Macho culture at barristers’ chambers must change, says new report

updated on 07 June 2019

The “macho culture” at chambers and the overall extent of gender inequality at the Bar “invites a level of wonder”, according to a new report by a specialist discrimination law firm.

The report was co-authored by former barrister Suzanne McKie QC and senior paralegal Ruth Whittaker at Farore Law, a firm specialising in cases involving discrimination, sexual harassment, equal pay and disability discrimination arising from mental illness. It presents a gloomy picture of progress at the Bar, concluding that at the current rate “it will take 30 plus years for the percentage of female practising barristers to rise to 44%... This is because fewer women tend to move from call to practice and have a higher attrition rate once in practice (with the proportion of women falling as seniority increases).”
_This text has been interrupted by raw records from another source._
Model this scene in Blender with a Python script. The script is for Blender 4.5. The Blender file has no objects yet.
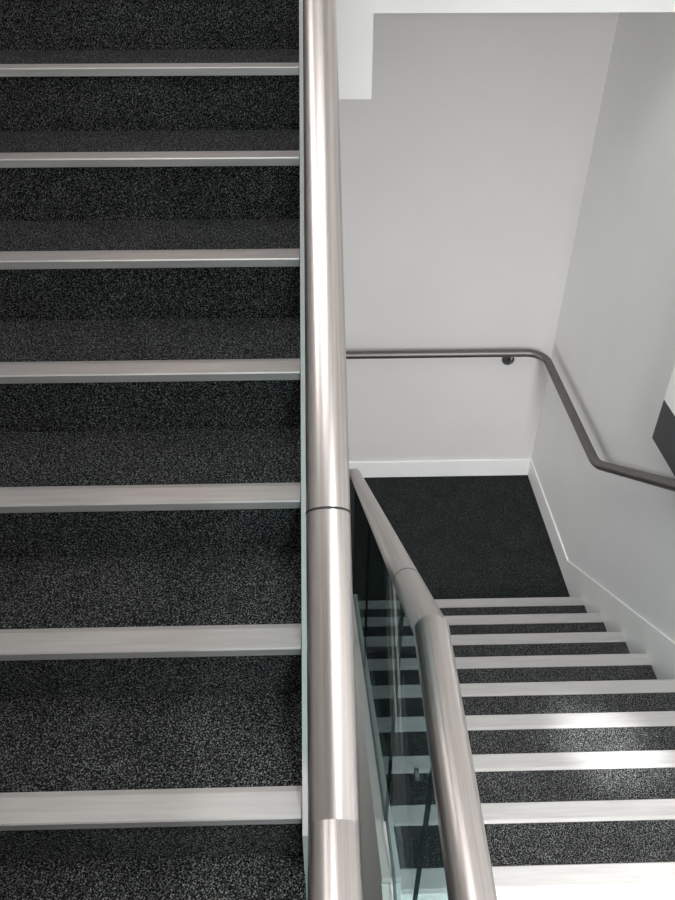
import bpy, bmesh, math
from mathutils import Vector
S=bpy.context.scene
S.view_settings.view_transform='Standard'
OZ=6.13
R=.172; G=.28; RL=.1730
ROOT=S.collection

# ---------------- materials ----------------
def newmat(name):
    m=bpy.data.materials.new(name); m.use_nodes=True
    nt=m.node_tree; b=nt.nodes['Principled BSDF']
    return m,nt,b
def ramp(nt,stops):
    r=nt.nodes.new('ShaderNodeValToRGB'); e=r.color_ramp.elements
    while len(e)<len(stops): e.new(.5)
    for i,(p,c) in enumerate(stops):
        e[i].position=p; e[i].color=(*c,1)
    return r
def coord(nt,scale=(1,1,1),rot=(0,0,0)):
    t=nt.nodes.new('ShaderNodeNewGeometry'); mp=nt.nodes.new('ShaderNodeMapping')
    mp.inputs['Scale'].default_value=scale; mp.inputs['Rotation'].default_value=rot
    nt.links.new(t.outputs['Position'],mp.inputs['Vector']); return mp
def carpet(name,lo,mid,hi,scale=330):
    m,nt,b=newmat(name); mp=coord(nt,rot=(.52,.71,.33))
    n=nt.nodes.new('ShaderNodeTexNoise'); n.inputs['Scale'].default_value=scale
    n.inputs['Detail'].default_value=3; n.inputs['Roughness'].default_value=.7
    nt.links.new(mp.outputs[0],n.inputs['Vector'])
    r=ramp(nt,[(.42,lo),(.52,mid),(.66,hi)])
    nt.links.new(n.outputs['Fac'],r.inputs[0])
    n2=nt.nodes.new('ShaderNodeTexNoise'); n2.inputs['Scale'].default_value=9; n2.inputs['Detail'].default_value=4
    nt.links.new(mp.outputs[0],n2.inputs['Vector'])
    r2=ramp(nt,[(.3,(.75,.75,.75)),(.7,(1.,1.,1.))]); nt.links.new(n2.outputs['Fac'],r2.inputs[0])
    mx=nt.nodes.new('ShaderNodeMix'); mx.data_type='RGBA'; mx.blend_type='MULTIPLY'; mx.inputs[0].default_value=1
    nt.links.new(r.outputs[0],mx.inputs[6]); nt.links.new(r2.outputs[0],mx.inputs[7])
    nt.links.new(mx.outputs[2],b.inputs['Base Color'])
    b.inputs['Roughness'].default_value=.95; b.inputs['Specular IOR Level'].default_value=.1
    bp=nt.nodes.new('ShaderNodeBump'); bp.inputs['Strength'].default_value=.8; bp.inputs['Distance'].default_value=.004
    nt.links.new(n.outputs['Fac'],bp.inputs['Height']); nt.links.new(bp.outputs[0],b.inputs['Normal'])
    return m
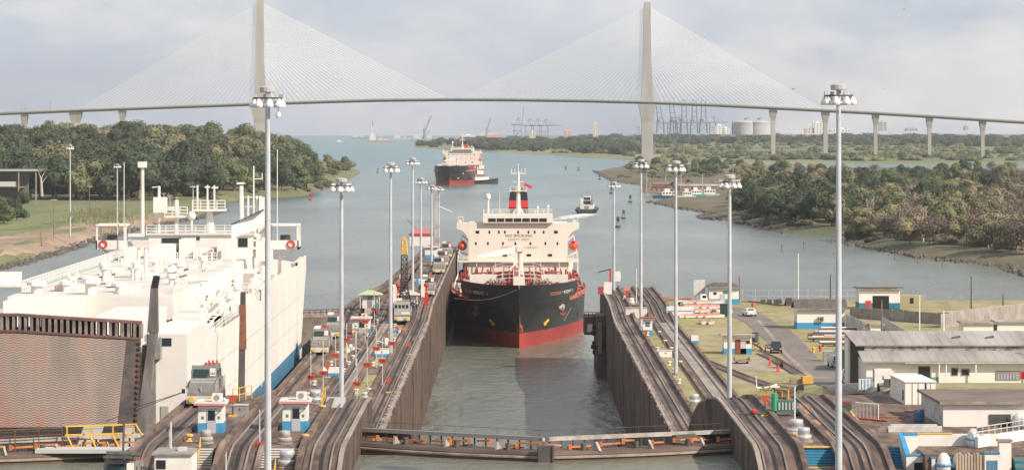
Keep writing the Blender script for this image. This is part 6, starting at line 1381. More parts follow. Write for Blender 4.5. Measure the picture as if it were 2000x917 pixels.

As Legal Futures reports, the paper recommends measures such as maternity leave loans and changes to make court timetables more accommodating. But the report also takes aim at the “macho culture that can pervade chambers” which demands barristers generate high fees, encourages “presenteeism” and is intolerant of “the personal setbacks that can beset some of even the best practitioners at any time in their lives.”

The report notes that for gender equality among practising barristers to be achieved, the number of women being called to the Bar compared to men would need to be 60/40.